Il 2008, che sta per terminare è stato un anno orribile per il processo di privatizzazione in tutto il mondo. Basta scorrere il sito www.privazation.org o www.privatizationbarometer.net, le fonti più complete e più aggiornate sui processi di privatizzazione per toccare con mano. La crisi finanziaria ha prosciugato il “private equity”, portato al fallimento alcuni tra i maggiori intermediari finanziari coinvolti (nell’ultimo quarto di secolo) nel processo di denazionalizzazione (in varie forme e guise), ed ha innescato una nuova ondata d’intervento pubblico, con varie forme di semi-nazionalizzazioni, a volte totale a volte parziale (in effetti “irizzazioni” più o meno mascherate), pure in Paesi a forte tradizione liberale, come gli Stati Uniti (dove il Tesoro ha preso in mano alcuni tra i maggiori istituti di credito e sta farlo pesantemente nel settore della metalmeccanica).
In questo quadro, l’Italia rappresenta un’anomalia, poco notata in Patria ma di cui si sono accorti i due siti citati ed alcuni economisti stranieri di rango. In effetti, nonostante la crisi del secolo incomba su noi come su altri, si sta completando in questi giorni non solamente il faticoso processo di privatizzazione dell’Alitalia (che sarebbe dovuto avvenire almeno otto anni ma che è stato dapprima ritardato e poi pasticciato, in modo parapsicologico, dal Governo Prodi) ma sono in atto denazionalizzazioni importanti ma poco notate (da gran parte della stampa e dall’opinione pubblica), proprio nella Roma che la vulgata, specialmente del Nord, dipinge come la roccaforte dello statalismo ( sempre annidato dietro l’angolo, in varie vesti e maschere).

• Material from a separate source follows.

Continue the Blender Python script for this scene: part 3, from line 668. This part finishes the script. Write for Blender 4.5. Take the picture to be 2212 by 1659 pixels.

Tra le più significative è quella di Cinecittà Studios s.p.a., il cui capitale sociale è 35 milioni di euro. La procedura è stata iniziata dalla capogruppo, Cinecittà Holding, una s.p.a. ad intero capitale pubblico che controlla, oltre agli studi, anche altri aspetti della cinematografia, con una richiesta di manifestazione d’interesse per pacchetti d’azioni dell’impresa. La denazionalizzazione è parte di un progetto più ampio con la creazione di un Centro Nazionale per la Cinematografia dove concentrare le attività a carattere non commerciale (cineteca nazionale, centro sperimentale) del settore. Lo Stato si disimpegnerebbe da quelle chiaramente industriali, pure da quella Cinecittà il cui nome è un’icona per la storia dell’arte cinematografica non solo in Italia ma nel mondo. Ora Cinecittà, o più precisamente i suoi studi cinematografici, dovranno competere sul mercato internazionale. Potranno fruire come unico incentivo di sgravi tributari approvati con la finanziaria 2008 ed assolutamente in linea con la normativa europea. Molti imprenditori del campo sono pronti a rispondere positivamente all’invito ed a manifestare il proprio interesse; si parla, tra i potenziali concorrenti, dei Gruppi Abete e Della Valle , Aurelio De Laurentis e Haggiag. Non si tratta, si può pensare, di una “grande partita” in termini di proventi che apporterà allo Stato. Molto significativi, invece, gli aspetti di politica economica: la privatizzazione di Cinecittà Studios in una fase di grave crisi internazionale vuol dire che la politica economica italiana riesce a tenere la barra ritta, evitando di trasgredire le regole europee ma portando avanti il programma di liberalizzazioni a cui il Governo si è impegnato di fronte agli elettori. E’ anche prova di vitalità dell’industria della creatività (di cui il cinema è un comparto importante).
Altra privatizzazione di cui parlano unicamente gli addetti ai lavoro e la loro stampa specializzata è quella della Tirrenia. E’ un caso di “delayed privatization” per mutuare il titolo di un bel saggio di Bernando Bortolotti (Università di Torino) e Paolo Pinotti (Banca d’Italia) apparso di recente sulla rivista scientifica “Public Choice” . Lo era anche quello dell’Alitalia. E’ strategicamente importante che, proprio mentre infuria la crisi dei mercati, il Governo abbia ripreso in mano un “dossier” (che sembrava destinato a raccogliere centimetri di polvere), e che la Fintecna, la holding a cui Tirrenia fa capo, abbia avviato la gara per la scelta dell’advisor; le offerte sono attese per il 17 dicembre . E’ presumibile che la scelta avvenga dopo Natale ma prima della fine dell’anno.
L’anno si chiuderebbe ancora meglio se ci fossero cenni in questa direzione nel “capitalismo municipale” (specialmente nelle conglomerate ancora a capitale prevalentemente pubblico). E’ un capitolo che L’Occidentale terrà sotto attenta osservazione nel 2009.